Working with natural fibres is something icebreaker are known for, but many consumers aren’t aware of the issues synthetic clothing can pose. The growing demand of fast fashion means consumers have wardrobes filled with synthetic clothing. This is one of the main reasons why the fashion industry is the second largest polluter globally.  

Beneyto-Ferre explained that there’s a need to shift our perception of synthetic clothing. “We’ve seen how ready consumers are to make sustainable changes to their daily routines. You’d be hard pressed to find someone out for a hike with a plastic disposable water bottle or not using a keep cup at their local café, but so many of us don’t even think twice about having a whole wardrobe filled with plastic.”

With an obvious disconnect between tactile everyday plastic and the plastic in our clothes, icebreaker are hoping to shift the dial and showcase the importance of natural performance wear and the possibility that one day we could enjoy an entirely plastic-free wardrobe.

“One of the things that really sets icebreaker apart from other brands is the fact we can trace every fibre back to its origin and have a really transparent production line.

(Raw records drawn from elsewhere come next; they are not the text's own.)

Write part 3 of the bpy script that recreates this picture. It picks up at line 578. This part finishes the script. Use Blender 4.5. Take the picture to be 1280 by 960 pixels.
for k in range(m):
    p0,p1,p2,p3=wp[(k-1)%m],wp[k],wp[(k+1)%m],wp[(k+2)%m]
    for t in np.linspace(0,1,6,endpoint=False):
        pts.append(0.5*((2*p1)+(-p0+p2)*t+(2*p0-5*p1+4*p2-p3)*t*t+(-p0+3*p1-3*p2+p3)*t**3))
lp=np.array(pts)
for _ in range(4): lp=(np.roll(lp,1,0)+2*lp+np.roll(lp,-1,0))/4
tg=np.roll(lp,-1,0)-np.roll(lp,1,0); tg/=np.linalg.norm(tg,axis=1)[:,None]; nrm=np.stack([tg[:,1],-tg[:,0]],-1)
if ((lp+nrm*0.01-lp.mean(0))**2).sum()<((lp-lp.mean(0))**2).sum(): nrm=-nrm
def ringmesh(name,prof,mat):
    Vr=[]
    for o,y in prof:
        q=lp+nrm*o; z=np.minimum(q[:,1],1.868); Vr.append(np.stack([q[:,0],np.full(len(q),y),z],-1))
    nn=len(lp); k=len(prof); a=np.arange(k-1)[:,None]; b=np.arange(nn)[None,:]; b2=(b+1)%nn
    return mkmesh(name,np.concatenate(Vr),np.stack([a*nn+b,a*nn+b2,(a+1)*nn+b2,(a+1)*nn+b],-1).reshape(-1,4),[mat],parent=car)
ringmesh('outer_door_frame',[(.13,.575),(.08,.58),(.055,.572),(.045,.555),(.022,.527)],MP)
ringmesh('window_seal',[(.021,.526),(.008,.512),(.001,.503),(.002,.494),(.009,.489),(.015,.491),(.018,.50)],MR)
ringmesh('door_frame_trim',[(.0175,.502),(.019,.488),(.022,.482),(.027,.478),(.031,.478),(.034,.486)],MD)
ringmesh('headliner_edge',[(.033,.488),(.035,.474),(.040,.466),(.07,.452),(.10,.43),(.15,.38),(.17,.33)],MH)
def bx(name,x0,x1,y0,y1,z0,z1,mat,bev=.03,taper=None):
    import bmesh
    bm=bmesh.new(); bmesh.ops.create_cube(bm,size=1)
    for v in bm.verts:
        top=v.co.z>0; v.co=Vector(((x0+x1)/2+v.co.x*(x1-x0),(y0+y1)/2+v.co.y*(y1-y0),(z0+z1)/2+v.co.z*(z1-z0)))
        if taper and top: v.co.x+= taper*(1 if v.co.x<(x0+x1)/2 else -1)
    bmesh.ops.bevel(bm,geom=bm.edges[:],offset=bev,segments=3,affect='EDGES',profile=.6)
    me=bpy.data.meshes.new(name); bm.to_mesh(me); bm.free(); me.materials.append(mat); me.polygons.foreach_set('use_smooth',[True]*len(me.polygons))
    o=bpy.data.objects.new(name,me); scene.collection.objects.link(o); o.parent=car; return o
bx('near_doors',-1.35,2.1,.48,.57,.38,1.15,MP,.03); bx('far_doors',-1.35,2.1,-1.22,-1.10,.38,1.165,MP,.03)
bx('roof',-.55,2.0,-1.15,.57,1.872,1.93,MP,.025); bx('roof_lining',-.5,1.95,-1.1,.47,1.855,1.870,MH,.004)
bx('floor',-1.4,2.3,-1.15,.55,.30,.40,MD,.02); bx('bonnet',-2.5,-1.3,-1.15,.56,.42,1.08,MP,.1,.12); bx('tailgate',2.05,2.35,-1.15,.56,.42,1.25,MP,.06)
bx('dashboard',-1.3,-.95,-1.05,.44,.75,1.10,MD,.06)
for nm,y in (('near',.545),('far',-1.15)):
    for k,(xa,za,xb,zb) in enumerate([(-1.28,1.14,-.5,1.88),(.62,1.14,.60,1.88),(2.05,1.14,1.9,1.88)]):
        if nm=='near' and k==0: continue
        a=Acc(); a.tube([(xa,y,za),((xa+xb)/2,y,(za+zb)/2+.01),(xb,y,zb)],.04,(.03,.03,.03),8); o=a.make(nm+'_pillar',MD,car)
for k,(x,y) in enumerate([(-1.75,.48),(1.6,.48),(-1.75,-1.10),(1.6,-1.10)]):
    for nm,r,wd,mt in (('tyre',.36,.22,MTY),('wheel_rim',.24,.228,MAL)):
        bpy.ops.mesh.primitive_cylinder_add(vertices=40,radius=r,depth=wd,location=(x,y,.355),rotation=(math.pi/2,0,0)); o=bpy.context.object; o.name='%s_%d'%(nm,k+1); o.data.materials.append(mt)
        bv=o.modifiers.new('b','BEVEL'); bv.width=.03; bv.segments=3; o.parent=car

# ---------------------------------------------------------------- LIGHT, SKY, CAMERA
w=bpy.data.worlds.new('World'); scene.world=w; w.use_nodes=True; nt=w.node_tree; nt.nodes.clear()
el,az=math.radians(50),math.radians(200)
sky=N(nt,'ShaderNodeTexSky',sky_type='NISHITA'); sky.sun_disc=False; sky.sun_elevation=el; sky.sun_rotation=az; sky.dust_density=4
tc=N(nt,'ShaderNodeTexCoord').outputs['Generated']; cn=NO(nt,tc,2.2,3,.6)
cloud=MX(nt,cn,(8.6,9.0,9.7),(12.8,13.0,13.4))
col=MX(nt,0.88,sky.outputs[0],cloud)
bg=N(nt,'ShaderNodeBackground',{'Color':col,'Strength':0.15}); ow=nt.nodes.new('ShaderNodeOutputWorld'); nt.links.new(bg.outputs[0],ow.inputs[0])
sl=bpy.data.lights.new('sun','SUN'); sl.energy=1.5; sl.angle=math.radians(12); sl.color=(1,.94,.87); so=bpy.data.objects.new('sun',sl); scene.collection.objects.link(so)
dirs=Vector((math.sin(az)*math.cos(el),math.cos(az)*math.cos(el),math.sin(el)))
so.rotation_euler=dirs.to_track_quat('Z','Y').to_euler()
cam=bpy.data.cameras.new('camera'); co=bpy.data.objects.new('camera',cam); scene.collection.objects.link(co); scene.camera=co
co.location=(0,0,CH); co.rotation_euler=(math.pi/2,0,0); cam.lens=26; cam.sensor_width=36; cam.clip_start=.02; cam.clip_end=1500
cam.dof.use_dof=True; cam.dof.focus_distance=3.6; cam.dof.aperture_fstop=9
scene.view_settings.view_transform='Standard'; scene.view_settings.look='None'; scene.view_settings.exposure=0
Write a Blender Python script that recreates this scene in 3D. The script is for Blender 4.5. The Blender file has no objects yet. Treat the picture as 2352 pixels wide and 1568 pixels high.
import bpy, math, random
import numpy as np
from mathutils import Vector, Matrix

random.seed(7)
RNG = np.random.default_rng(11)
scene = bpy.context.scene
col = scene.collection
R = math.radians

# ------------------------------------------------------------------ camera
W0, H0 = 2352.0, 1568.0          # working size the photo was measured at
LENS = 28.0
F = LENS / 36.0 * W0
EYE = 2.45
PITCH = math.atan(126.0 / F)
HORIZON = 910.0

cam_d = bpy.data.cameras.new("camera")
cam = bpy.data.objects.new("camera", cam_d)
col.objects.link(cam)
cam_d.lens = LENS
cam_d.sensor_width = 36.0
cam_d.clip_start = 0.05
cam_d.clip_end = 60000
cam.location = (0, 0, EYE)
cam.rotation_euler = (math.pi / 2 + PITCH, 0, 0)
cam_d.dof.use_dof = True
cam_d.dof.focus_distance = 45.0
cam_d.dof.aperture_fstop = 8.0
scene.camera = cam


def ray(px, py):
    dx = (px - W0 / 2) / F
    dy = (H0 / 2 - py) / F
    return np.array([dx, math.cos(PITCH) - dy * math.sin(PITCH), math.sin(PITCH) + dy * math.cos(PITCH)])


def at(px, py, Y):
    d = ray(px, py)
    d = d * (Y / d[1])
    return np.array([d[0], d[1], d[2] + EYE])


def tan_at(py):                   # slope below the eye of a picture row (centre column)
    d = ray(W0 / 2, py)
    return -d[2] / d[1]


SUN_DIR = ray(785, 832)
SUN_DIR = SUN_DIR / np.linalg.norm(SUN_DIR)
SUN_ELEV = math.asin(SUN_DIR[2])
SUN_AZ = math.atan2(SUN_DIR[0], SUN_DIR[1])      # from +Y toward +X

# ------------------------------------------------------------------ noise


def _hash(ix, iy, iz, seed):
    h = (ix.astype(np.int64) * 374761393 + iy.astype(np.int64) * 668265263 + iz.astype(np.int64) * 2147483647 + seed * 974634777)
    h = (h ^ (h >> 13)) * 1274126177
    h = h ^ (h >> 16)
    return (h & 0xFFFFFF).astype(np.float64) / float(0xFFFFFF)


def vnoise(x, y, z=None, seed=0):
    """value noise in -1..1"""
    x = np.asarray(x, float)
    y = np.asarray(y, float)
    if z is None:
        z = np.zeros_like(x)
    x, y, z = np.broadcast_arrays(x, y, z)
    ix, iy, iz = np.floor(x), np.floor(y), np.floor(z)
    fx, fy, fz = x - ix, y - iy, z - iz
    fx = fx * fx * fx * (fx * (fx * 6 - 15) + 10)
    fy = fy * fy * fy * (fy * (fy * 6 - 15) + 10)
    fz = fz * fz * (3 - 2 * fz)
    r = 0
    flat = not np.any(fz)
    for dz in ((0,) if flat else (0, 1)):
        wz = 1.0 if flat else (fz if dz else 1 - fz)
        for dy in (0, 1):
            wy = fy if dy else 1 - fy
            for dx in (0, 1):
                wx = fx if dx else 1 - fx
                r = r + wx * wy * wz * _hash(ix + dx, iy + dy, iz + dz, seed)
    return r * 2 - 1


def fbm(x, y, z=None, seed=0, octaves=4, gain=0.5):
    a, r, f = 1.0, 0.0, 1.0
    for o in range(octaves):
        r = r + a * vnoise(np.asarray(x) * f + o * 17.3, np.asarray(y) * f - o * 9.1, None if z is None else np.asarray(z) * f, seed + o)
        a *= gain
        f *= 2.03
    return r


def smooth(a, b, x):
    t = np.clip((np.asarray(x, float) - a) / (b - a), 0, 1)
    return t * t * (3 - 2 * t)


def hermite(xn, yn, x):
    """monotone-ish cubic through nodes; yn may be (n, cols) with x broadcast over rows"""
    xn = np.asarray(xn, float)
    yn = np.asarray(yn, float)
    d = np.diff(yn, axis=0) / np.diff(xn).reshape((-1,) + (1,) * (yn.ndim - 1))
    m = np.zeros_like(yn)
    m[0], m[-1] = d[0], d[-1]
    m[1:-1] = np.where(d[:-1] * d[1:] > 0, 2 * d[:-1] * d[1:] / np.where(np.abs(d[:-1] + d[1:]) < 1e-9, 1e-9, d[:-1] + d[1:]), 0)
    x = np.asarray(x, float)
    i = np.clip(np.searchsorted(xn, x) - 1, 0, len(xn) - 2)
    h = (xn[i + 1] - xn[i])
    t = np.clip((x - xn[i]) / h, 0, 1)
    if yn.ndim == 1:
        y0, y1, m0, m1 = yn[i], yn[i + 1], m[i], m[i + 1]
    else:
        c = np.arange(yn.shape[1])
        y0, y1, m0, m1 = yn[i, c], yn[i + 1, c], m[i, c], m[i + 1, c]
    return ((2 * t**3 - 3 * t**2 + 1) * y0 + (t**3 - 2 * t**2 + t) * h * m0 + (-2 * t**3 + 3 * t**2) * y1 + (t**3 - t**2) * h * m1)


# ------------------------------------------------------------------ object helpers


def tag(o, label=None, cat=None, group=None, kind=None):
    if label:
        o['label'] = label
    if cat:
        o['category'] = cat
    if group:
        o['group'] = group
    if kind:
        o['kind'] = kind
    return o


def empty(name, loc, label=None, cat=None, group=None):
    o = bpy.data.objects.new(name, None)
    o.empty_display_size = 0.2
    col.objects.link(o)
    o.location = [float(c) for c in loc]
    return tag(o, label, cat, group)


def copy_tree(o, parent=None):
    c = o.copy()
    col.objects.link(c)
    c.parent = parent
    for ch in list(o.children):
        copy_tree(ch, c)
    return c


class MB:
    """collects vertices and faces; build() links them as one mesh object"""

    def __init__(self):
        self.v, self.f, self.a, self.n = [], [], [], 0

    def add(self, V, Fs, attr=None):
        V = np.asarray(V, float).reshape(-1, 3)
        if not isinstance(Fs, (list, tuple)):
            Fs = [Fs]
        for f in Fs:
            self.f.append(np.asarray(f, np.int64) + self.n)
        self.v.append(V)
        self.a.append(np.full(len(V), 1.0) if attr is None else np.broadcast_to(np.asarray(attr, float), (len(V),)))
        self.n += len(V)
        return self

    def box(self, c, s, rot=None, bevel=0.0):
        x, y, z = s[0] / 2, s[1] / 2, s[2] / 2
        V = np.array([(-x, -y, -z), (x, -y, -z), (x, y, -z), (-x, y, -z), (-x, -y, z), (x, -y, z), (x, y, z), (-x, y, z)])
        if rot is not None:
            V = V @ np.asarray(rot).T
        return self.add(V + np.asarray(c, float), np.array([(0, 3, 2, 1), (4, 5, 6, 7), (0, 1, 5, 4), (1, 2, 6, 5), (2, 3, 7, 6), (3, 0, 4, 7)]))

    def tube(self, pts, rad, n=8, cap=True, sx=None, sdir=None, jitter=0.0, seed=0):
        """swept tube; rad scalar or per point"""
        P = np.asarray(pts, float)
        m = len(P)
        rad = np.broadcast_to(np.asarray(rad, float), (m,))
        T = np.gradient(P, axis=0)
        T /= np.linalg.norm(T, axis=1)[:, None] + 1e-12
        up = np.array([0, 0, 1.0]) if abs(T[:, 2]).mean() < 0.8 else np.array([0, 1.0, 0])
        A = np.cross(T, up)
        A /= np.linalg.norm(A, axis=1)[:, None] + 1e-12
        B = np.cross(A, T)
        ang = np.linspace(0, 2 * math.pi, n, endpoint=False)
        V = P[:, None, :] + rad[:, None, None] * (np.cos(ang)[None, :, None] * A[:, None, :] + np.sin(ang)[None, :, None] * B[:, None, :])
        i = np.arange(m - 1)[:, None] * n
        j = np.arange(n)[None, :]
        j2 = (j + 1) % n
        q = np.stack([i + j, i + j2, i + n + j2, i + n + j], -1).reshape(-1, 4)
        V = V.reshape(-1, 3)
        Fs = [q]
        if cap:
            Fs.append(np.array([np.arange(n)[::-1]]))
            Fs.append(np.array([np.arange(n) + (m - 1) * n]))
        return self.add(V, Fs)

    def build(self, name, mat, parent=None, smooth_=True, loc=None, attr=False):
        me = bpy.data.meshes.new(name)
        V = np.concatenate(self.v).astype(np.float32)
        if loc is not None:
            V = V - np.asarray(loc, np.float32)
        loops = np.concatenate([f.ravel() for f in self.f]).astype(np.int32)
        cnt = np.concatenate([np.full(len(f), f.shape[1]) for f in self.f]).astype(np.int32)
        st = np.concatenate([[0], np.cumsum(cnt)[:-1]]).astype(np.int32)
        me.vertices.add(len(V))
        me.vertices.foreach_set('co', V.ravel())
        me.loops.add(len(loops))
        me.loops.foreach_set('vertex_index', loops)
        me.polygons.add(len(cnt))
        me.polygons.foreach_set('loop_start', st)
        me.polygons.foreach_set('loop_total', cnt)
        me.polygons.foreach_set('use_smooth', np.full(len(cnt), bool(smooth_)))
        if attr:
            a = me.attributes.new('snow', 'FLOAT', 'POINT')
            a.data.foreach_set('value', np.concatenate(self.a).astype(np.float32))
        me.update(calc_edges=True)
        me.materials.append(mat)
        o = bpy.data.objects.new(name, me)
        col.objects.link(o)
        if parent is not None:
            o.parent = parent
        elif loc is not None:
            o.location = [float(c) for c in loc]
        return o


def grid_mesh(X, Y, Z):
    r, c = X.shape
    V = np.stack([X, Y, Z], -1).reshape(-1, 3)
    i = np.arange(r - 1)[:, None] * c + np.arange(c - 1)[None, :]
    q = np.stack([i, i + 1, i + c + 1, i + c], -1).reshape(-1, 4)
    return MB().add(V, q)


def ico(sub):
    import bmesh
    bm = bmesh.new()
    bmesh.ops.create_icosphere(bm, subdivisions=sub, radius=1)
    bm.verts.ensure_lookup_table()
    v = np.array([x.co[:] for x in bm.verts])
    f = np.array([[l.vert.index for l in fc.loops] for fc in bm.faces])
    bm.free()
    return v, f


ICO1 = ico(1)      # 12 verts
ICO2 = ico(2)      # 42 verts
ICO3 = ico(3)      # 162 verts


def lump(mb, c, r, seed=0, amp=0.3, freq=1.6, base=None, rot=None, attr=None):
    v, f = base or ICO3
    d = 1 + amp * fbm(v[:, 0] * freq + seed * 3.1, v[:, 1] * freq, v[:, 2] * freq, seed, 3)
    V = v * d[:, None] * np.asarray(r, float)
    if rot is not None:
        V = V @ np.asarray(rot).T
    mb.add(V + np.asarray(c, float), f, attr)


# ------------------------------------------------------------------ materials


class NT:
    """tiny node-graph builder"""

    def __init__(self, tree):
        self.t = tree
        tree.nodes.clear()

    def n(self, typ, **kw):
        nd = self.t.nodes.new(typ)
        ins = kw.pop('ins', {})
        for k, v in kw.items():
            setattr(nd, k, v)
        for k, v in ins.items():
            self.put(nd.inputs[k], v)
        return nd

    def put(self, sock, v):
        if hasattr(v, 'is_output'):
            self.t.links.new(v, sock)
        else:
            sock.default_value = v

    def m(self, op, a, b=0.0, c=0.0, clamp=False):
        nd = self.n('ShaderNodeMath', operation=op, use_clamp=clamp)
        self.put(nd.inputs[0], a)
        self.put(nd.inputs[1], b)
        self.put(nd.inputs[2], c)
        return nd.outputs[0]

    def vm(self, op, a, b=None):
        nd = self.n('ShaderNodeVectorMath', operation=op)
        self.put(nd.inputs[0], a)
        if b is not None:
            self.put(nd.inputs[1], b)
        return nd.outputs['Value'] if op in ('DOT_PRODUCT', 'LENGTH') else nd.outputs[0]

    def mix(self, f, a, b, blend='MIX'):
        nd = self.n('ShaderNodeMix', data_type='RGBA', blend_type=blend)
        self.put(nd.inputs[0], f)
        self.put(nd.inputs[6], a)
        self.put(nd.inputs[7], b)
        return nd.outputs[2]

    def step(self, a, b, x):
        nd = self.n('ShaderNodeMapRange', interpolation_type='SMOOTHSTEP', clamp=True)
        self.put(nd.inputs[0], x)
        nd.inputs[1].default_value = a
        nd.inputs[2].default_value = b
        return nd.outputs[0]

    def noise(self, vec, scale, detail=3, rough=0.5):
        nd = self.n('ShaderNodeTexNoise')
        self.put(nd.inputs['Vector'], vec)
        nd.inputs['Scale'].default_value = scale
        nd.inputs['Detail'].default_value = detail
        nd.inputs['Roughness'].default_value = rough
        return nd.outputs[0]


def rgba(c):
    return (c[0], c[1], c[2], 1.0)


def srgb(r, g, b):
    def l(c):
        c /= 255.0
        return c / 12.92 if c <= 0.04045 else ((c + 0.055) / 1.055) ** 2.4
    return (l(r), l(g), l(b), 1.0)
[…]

From the beginning icebreaker has worked closely to build long lasting relationships with merino growers in New Zealand to source the very best ethical wool to create our collections,” Beneyto-Ferre added.

icebreaker are already 91 percent of the way to be plastic free by 2023 and have an entire range that’s made entirely from natural fibres. “That last nine percent is our biggest challenge to date, when you consider the need for elastic for stretch in underwear, or nylon for strength in socks, but being so close to this goal is such a big win for the category.”

The team is set to launch their annual transparency report in July. Each year the report opens the doors to the icebreaker business so that consumers can find out how its sustainable clothing is made, and the impact it has on the planet. 

icebreaker is sold in more than 5,000 stores in 50 countries through wholesale, Touch Lab retail stores and e-commerce platforms.